The Nigerian Senate has been notorious for its absurdity, but its recent actions have escalated to a new level of self-inflicted embarrassment. Last Tuesday’s events were not characterized by a civilized discourse or mere disagreement, but by an alarming public disintegration; a legislative chamber rife with procedural gymnastics, loud arguments, and a staggering level of disarray that would make even a student government blush.
At the root of this upheaval was a singular term – transmission. However, the debacle laid bare a far more concerning reality: a legislature ensnared in turmoil, treating vital national reforms as pawns in its own dysfunction. For weeks, senators – or as some might call them, ‘Sinators’ – clung to their earlier decision to opt for the weaker designation of ‘transfer.’ This term served as a rhetorical mask aimed at undermining the legal implications of electronic transmission, which would have permitted election results to be muddled through convoluted channels instead of being delivered transparently to the populace. Only following a nationwide backlash did the Senate revive a sense of responsibility, spurred, perhaps, more by fear of public outcry than by a genuine sense of ethics. While the reversal of their decision is a positive shift, the manner in which it unfolded is nothing short of disgraceful.
The real tragedy lies not in the Senate’s change of heart, but rather in the fact that it required a public uproar to compel it into doing what should have been obvious. Senate President Godswill Akpabio managed the tumult as though he were trying to lead an orchestra, where every musician insists on playing their own tune. Points of order were tossed about haphazardly, senators invoked rules they scarcely grasped, contradicted their own statements within moments, and even requested divisions only to retract them shortly after. The chamber oscillated between confusion and chaos repeatedly. What transpired is not a testament to democracy; it is legislative brigandage – a style of politics marked by ambush tactics, ad-lib improvisation, and procedural destruction. The Senate did not reevaluate Clause 60(3) from a standpoint of principle, but rather due to the inescapable pressure of public opinion, which rendered their initial decision indefensible. Their newfound commitment to transparency seems less about a moral awakening and more about a tactical retreat.
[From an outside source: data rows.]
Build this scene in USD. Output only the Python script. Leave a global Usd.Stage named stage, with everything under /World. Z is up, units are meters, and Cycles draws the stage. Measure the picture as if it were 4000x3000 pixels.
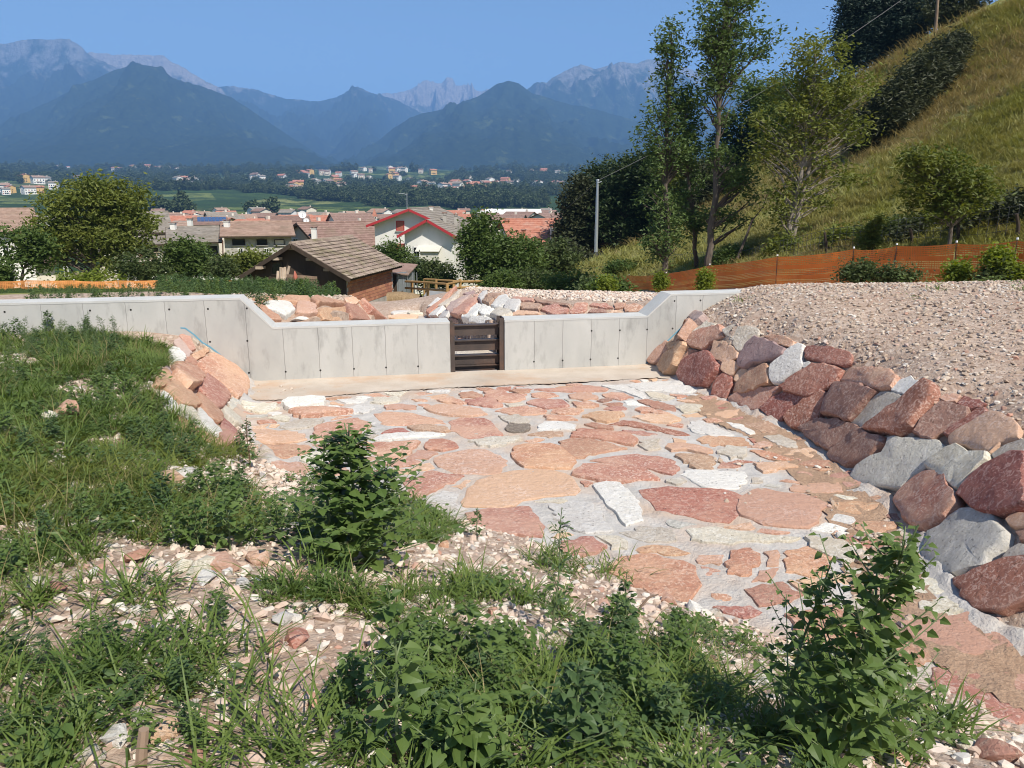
import math, random
import numpy as np, trimesh, shapely, shapely.geometry as sg
from scipy.interpolate import RBFInterpolator, RegularGridInterpolator
from pxr import Usd, UsdGeom, UsdLux, UsdShade, Gf, Sdf, Vt
import usdkit, meshkit

stage = Usd.Stage.CreateInMemory()
UsdGeom.SetStageUpAxis(stage, 'Z'); UsdGeom.SetStageMetersPerUnit(stage, 1.0)
UsdGeom.Xform.Define(stage, '/World'); UsdGeom.Scope.Define(stage, '/World/Looks')

# ------------------------------------------------------------------ camera, sun, sky, exposure
EYE, PITCH, FPX, CX, CY = 2.6, math.radians(13.5), 1660.0, 1106.0, 829.5
SUN_AZ, SUN_EL = math.radians(147), math.radians(51)      # azimuth clockwise from +y
SUN_I, SKY_S, EXPOSURE = 1.25, 0.078, 0.70
HAZE = 0.000104
cam = UsdGeom.Camera.Define(stage, '/World/camera')
cam.CreateHorizontalApertureAttr(36.0); cam.CreateVerticalApertureAttr(27.0)
cam.CreateFocalLengthAttr(36.0 * FPX / (2 * CX)); cam.CreateClippingRangeAttr(Gf.Vec2f(0.05, 100000))
cam.AddTranslateOp().Set(Gf.Vec3d(0, 0, EYE)); cam.AddRotateXOp().Set(90 - math.degrees(PITCH))
cam.CreateExposureAttr(EXPOSURE)
sun_dir = np.array([math.sin(SUN_AZ) * math.cos(SUN_EL), math.cos(SUN_AZ) * math.cos(SUN_EL), math.sin(SUN_EL)])
sun = UsdLux.DistantLight.Define(stage, '/World/sun')
sun.CreateNormalizeAttr(True); sun.CreateIntensityAttr(SUN_I); sun.CreateAngleAttr(0.53); sun.CreateColorAttr(Gf.Vec3f(1.0, 0.945, 0.86))
sun.AddRotateXYZOp().Set(Gf.Vec3f(90 - math.degrees(SUN_EL), 0, 180 - math.degrees(SUN_AZ)))
M = {}
def mk(name, nodes, links=(), surface=None, volume=None):
    M[name] = usdkit.material(stage, '/World/Looks/' + name, nodes, links, surface, volume); return M[name]
mk('sky_look', {'sky': ('sky_texture', {'sky_type': 'single_scattering', 'sun_disc': False, 'sun_elevation': SUN_EL, 'sun_rotation': SUN_AZ, 'altitude': 400.0,
     'air_density': 1.0, 'aerosol_density': 0.35, 'ozone_density': 3.0}),
   'geo': ('texture_coordinate', {}), 'map': ('mapping', {'scale': (1.2, 1.2, 7.0), 'rotation': (0.12, 0.25, 0.4)}),
   'n': ('noise_texture', {'scale': 2.2, 'detail': 7.0, 'roughness': 0.62, 'distortion': 0.4}),
   'r': ('rgb_ramp', {'ramp': [(0, (0, 0, 0)), (0.56, (0, 0, 0)), (0.8, (0.10, 0.10, 0.10)), (1, (0.18, 0.18, 0.18))]}),
   'mx': ('mix_color', {'b': (4.6, 5.2, 6.2)}), 'bg': ('background_shader', {'strength': SKY_S})},
   [('geo.generated', 'map.vector'), ('map.vector', 'n.vector'), ('n.fac', 'r.fac'), ('r.color', 'mx.fac'), ('sky.color', 'mx.a'), ('mx.result', 'bg.color')], surface='bg.background')
dome = UsdLux.DomeLight.Define(stage, '/World/sky'); dome.CreateIntensityAttr(1.0)
UsdShade.MaterialBindingAPI.Apply(dome.GetPrim()).Bind(M['sky_look'])
dome.GetPrim().SetCustomDataByKey('kind', 'structure')

# ------------------------------------------------------------------ pixel helpers (pixels of the 2212 wide view)
cp, sp = math.cos(PITCH), math.sin(PITCH)
EYEV = np.array([0, 0, EYE])
def ray(px, py):
    u, v = (np.asarray(px, float) - CX) / FPX, (np.asarray(py, float) - CY) / FPX
    return np.stack([u + 0 * v, cp - v * sp + 0 * u, -sp - v * cp + 0 * u], -1)
def gp(px, py, z=0.0):
    d = ray(px, py); t = (z - EYE) / d[..., 2]; return EYEV + d * t[..., None]
def at(px, py, y):
    d = ray(px, py); t = y / d[..., 1]; return EYEV + d * np.asarray(t)[..., None]
def view_px(p):
    p = np.asarray(p, float) - EYEV
    f = p[..., 1] * cp - p[..., 2] * sp; up = p[..., 1] * sp + p[..., 2] * cp
    return CX + FPX * p[..., 0] / f, CY - FPX * up / f
CROP = {'V': (0, 0, 1.0, 1), 'B': (900, 1400, 2.212, 0), 'C': (1800, 1400, 2.212, 0), 'D': (2500, 1200, 2.765, 0), 'E': (3000, 1300, 1.508, 0), 'G': (2400, 1900, 1.3825, 0),
        'L': (0, 1100, 2.212, 0), 'H': (800, 700, 2.212, 0), 'I': (1500, 700, 2.212, 0), 'J': (0, 600, 2.212, 0), 'K': (2200, 700, 2.212, 0), 'S': (1700, 1220, 3.175, 0), 'R': (3000, 600, 2.212, 0)}
def V(crop, pts):
    x0, y0, s, view = CROP[crop]; a = np.asarray(pts, float).reshape(-1, 2)
    return a if view else (np.array([x0, y0]) + a / s) / (4000 / 2212)

# ------------------------------------------------------------------ stage helpers
LOC, USED = {'/World': np.zeros(3)}, {}
def numbered(path):
    n = USED.get(path, -1) + 1; USED[path] = n
    return path if n == 0 else f'{path}_{n:03d}'
def tag(prim, label=None, cat=None, group=None, kind=None):
    for k, v in (('label', label), ('category', cat), ('group', group), ('kind', kind)):
        if v: prim.SetCustomDataByKey(k, v)
def thing(name, label, cat, loc=(0, 0, 0), group=None, kind=None):
    path = numbered('/World/' + name); x = UsdGeom.Xform.Define(stage, path)
    x.AddTranslateOp().Set(Gf.Vec3d(*map(float, loc))); LOC[path] = np.asarray(loc, float)
    tag(x.GetPrim(), label, cat, group, kind); return path
def part(parent, name, mesh, m, label=None, kind=None, smooth=False, sub=None, group=None):
    path = numbered(f'{parent}/{name}'); off = LOC[parent]; LOC[path] = off
    if not isinstance(mesh, tuple): mesh = (np.array(mesh.vertices), np.array(mesh.faces))
    v = np.asarray(mesh[0], float) - off
    p = usdkit.mesh(stage, path, (v, mesh[1]), M[m] if isinstance(m, str) else m, smooth)
    tag(p.GetPrim(), label, None, group, kind); return path
def whole(name, mesh, m, label=None, cat=None, group=None, kind=None, smooth=False):
    path = part('/World', name, mesh, m, None, kind, smooth); tag(stage.GetPrimAtPath(path), label, cat, group, kind); return path
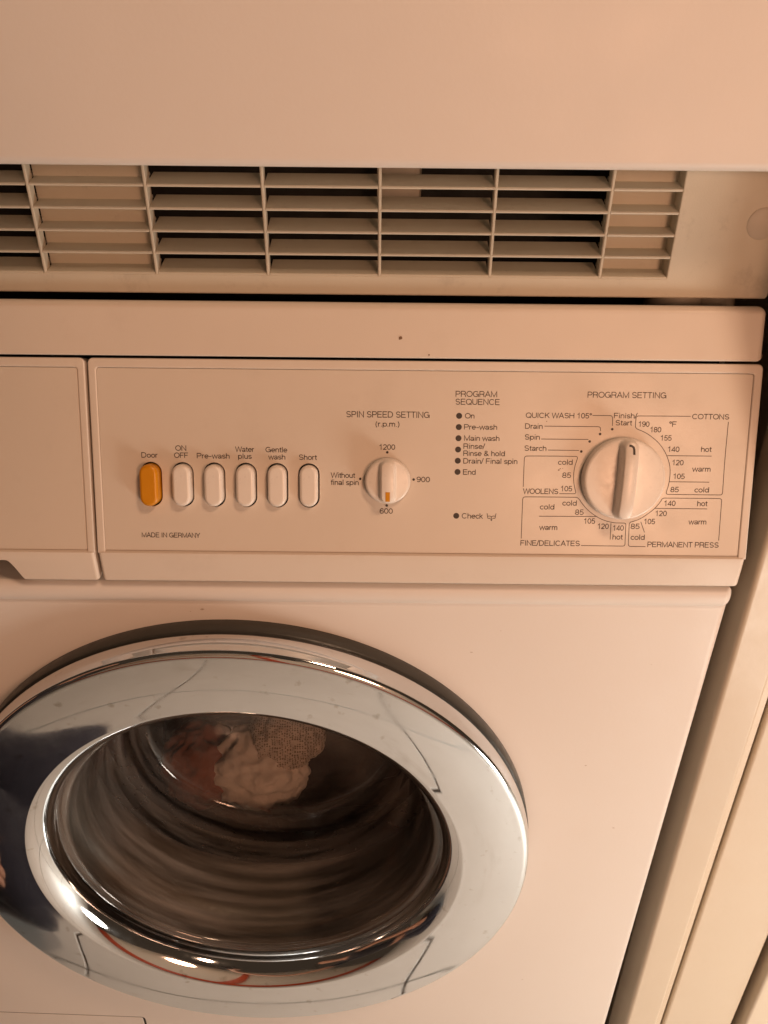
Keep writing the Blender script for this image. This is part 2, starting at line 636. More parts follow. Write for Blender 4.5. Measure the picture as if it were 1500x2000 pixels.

This sudden alignment with democratic values appears to be less a conversion and more of a capitulation.
Yet, amidst this cynicism, the stakes are far too high. The electronic transmission of results transcends mere terminology; it constitutes the foundation of electoral integrity and a safeguard against Nigeria’s lengthy history of election tampering, where manual counting has often resembled secretive art. To prevent another crisis of public confidence in the 2027 elections, the Senate’s tardy reversal must signify the start of a serious commitment to governance, rather than just another act in a legislative drama. If the Senate seeks to restore public trust, it must accept that democracy cannot flourish amidst the chaos that masquerades as debate, and whose regulations seem to shift based on who raises their voice most loudly. A legislative body unable to manage its own processes can hardly be expected to oversee the country’s laws.
The uncomfortable reality remains: a high-functioning election in Nigeria will not occur by chance. It demands discipline, meticulous planning, and competence – qualities that the Senate infrequently exhibits. For the smooth implementation of electronic transmission in 2027, Nigeria must commit to a serious, systematic approach. Following President Tinubu’s approval of the bill, the Independent National Electoral Commission (INEC) must obtain clear legal guidance, assess network coverage, and revamp its technology strategy. The electoral body is required to establish, dismantle, and rebuild its systems through stress assessments, trial elections, and cybersecurity procedures. In early 2027, INEC must train a large workforce of ad hoc personnel, communicate openly with the public, and ensure system stability. On election day, the Bimodal Voter Accreditation System (BVAS) must be operational, the INEC Result Viewing Portal (IReV) must remain accessible, and INEC must address any errors with technical precision rather than bureaucratic frenzy. This embodies true competence; this is what a working democracy necessitates.